EXERCISE MATERIALS:

★ ★ ★ ★ ★

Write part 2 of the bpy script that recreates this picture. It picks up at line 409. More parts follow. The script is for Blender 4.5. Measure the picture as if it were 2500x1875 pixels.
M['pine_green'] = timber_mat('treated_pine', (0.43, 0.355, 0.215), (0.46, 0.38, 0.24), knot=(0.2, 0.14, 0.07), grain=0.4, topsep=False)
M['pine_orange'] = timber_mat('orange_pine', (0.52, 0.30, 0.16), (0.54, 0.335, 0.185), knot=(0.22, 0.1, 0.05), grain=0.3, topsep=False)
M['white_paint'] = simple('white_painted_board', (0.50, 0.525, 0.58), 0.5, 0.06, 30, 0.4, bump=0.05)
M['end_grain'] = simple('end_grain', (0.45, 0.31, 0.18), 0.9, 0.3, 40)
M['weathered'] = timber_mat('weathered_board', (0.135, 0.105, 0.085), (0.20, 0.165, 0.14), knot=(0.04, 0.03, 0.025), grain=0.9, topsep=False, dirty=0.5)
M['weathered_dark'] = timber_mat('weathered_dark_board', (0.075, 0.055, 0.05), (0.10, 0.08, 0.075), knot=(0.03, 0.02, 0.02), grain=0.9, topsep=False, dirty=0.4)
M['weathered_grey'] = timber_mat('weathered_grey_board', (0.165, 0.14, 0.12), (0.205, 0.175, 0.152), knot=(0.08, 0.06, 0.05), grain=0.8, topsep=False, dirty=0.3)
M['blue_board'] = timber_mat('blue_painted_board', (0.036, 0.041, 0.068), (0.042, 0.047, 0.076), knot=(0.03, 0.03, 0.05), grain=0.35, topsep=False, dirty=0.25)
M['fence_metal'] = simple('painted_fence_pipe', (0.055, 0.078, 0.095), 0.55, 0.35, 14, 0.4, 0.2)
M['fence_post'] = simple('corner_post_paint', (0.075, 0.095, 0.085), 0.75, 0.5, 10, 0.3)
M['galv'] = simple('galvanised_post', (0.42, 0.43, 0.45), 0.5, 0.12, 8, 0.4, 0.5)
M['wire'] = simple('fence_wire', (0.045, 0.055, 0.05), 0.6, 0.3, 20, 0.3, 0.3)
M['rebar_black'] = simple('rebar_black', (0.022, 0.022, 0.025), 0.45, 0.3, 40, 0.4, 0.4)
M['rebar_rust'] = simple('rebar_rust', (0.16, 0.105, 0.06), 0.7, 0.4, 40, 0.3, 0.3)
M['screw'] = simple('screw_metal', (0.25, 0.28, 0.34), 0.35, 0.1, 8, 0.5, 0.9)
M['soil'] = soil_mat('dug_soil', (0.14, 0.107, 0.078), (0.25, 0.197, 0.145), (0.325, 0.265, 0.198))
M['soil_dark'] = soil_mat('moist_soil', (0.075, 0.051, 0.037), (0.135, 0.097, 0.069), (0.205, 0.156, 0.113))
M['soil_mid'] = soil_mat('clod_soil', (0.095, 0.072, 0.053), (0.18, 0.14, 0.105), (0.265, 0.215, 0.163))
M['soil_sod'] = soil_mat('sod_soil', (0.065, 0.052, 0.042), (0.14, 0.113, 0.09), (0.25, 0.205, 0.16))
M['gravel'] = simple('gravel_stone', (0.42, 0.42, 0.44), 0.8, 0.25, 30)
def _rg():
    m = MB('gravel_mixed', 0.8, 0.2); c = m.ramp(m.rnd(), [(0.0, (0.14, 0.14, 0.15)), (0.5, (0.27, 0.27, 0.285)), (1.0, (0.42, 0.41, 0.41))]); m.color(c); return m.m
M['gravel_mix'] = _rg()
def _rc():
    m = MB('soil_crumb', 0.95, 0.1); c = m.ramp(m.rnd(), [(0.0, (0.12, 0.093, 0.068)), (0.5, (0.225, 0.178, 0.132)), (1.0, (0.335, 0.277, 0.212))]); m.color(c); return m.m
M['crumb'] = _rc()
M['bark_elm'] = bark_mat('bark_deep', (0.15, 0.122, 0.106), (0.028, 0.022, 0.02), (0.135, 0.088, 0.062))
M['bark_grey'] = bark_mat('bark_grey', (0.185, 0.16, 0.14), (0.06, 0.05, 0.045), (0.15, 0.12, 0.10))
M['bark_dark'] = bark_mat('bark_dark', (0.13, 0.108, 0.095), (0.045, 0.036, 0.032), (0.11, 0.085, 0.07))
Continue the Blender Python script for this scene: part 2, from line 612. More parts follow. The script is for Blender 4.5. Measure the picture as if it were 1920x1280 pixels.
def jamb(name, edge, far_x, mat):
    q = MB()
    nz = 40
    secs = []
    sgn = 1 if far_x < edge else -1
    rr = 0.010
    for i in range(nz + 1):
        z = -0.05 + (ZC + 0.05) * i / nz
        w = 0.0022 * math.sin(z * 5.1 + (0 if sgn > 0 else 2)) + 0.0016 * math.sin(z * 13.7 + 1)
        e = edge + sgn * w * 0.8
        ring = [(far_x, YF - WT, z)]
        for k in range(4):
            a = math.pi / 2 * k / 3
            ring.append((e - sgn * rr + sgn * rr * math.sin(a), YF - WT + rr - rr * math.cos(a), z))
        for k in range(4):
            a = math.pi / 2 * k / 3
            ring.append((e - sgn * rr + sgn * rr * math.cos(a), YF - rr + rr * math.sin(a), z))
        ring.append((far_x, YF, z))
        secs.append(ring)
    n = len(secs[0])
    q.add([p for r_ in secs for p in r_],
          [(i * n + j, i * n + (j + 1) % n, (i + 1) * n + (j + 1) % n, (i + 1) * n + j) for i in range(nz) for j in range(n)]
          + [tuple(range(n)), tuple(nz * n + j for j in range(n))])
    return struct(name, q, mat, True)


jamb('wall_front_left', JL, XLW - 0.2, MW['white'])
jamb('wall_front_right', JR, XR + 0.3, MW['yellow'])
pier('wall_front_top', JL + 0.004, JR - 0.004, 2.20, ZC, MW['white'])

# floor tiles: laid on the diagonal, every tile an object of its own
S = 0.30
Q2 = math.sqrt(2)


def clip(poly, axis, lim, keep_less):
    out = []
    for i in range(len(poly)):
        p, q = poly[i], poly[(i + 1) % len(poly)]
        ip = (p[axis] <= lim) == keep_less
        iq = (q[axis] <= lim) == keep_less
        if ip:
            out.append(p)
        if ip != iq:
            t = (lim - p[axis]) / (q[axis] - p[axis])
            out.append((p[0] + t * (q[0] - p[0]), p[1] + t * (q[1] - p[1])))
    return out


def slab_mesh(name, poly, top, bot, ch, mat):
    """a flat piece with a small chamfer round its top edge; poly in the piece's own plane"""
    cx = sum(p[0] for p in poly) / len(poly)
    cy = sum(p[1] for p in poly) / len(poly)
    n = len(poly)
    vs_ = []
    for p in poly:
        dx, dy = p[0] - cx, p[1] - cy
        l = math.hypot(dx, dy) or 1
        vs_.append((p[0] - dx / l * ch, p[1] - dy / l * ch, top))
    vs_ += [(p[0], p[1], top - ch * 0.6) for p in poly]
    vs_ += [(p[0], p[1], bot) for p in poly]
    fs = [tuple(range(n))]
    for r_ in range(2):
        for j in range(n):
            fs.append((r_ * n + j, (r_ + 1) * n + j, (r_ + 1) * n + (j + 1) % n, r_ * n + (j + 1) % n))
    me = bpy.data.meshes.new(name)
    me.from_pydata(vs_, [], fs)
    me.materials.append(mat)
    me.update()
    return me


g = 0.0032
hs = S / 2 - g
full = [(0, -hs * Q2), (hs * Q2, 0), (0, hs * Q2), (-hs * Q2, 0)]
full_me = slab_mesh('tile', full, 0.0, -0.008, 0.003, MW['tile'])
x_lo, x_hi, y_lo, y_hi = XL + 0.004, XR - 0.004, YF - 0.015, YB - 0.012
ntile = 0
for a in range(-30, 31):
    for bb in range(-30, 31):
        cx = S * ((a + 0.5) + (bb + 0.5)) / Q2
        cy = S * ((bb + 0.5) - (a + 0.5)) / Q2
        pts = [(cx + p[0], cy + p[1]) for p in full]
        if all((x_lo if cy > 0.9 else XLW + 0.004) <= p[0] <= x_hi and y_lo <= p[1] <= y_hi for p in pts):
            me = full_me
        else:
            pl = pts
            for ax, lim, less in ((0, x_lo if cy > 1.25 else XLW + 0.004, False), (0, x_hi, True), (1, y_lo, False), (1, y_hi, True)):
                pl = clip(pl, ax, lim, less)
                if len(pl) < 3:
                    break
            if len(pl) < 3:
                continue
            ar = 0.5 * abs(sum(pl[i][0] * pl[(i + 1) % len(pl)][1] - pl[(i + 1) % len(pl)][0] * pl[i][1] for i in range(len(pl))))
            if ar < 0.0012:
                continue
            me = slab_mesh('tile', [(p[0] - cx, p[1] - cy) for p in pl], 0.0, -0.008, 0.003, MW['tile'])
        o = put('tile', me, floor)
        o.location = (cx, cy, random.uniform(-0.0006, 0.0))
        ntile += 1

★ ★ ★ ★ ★

PROBLEM TO SOLVE: List every line above that holds the word "pixels".

ANSWER TO THIS PROBLEM:
Write part 2 of the bpy script that recreates this picture. It picks up at line 409. More parts follow. The script is for Blender 4.5. Measure the picture as if it were 2500x1875 pixels.
Continue the Blender Python script for this scene: part 2, from line 612. More parts follow. The script is for Blender 4.5. Measure the picture as if it were 1920x1280 pixels.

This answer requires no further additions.